マルチプレイも実際に体験できた。通信のラグも感じられずとても快適だった

 最後に、筆者が会場にて実際にプレイしてみた手ごたえもお伝えしたい。「モンスターハンター フロンティアG」などシリーズタイトルをプレイしてきたプレーヤーとしては、十分に本格的な狩りが楽しめると感じた。特定部位をターゲットできるとはいえ、距離は自分で合わせなければ狙った場所には当たらない。溜め攻撃におけるタイミングの重要性、モンスターのモーションを見た緊急回避など、狩りにおいてやるべきことは変わらない。

 それでいて、よりカジュアルに遊ぶこともできる。部位破壊を考えずに狩るだけなら、近づいてアイコンを連打するだけでも何とかなる。部位破壊すれば報酬にボーナスが付くという程度の違いなので、気楽に遊んだ方が楽しいと感じる人も多いだろう。究極的にはオート機能もあり、人によってカジュアルにもシビアにも遊べるというバランスが面白い。「モンスターハンター」の間口がまた1歩広がったな、という手ごたえがある。

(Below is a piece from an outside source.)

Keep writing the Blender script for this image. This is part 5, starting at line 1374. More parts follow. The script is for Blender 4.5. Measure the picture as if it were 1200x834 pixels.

 モンスターや武器のモーションはシリーズの伝統から大きく変わっていないので、遊んだことがある人ならスムーズにプレイできるはずだ。スタミナや武器の出し入れといった要素も省かれ、指1本で遊べるにも関わらず、「これは間違いなく『モンスターハンター』だ」という実感がある。Android端末をお持ちの方は、ぜひともクローズドβテストへご応募いただき、感触をいち早く味わってみていただきたい。